Sillerman doesn't have time on his side, either. A ­deadline of Aug. 13 has been set to secure financing for his proposal and take SFX private. The market seems to have little faith: The Aug. 10 closing price of $2.36 was 55 percent below Sillerman's $5.25 bid. (If investors thought they would be offered $5.25, the spread between closing and offer prices would be small.) As of press time on Aug. 12, no other bid is on the table (says a source: "Bob's shaken every tree"), although SFX says it received ­"indications of ­interest" ­regarding ­"various ­components" of its business.

Yet for all the drama and ­uncertainty, Sillerman could still pull it off.
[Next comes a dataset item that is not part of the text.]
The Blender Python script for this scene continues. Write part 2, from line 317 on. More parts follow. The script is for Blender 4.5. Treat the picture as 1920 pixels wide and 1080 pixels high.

Azarbad calls SFX's missteps ­"unfortunate, because I do think it's a fantastic business. These are good brands and ­festivals, but it's not materializing on the ­bottom line."

Josh Baron, co-author of Ticket Masters: The Rise of the Concert Industry and How the Public Got Scalped, adds, "It's still early days for both electronic music in North America and for a verdict on whether SFX is a success."

Rich Tullo, an analyst with Albert Fried & Co., offers, "The second quarter was good enough to enable him to line up financing on a revenue basis. Give it a couple of years, and they should make [earnings of] $50 million to $100 million annually without much of a problem."

He and Azarbad believe Sillerman can acquire the company, but the public perception may be another matter. "Sillerman needs to step back and find a more authentic CEO who understands an industry as delicate as dance music," says the EDM insider. "These people can smell ­inauthenticity a mile away, and will go out of their way to avoid it."

On the claim that SFX has overpromised and underdelivered, an SFX rep says, “We can understand that point of view. However, it’s really just a matter of taking longer to deliver than we expected. We remain focused on building a world-class company.”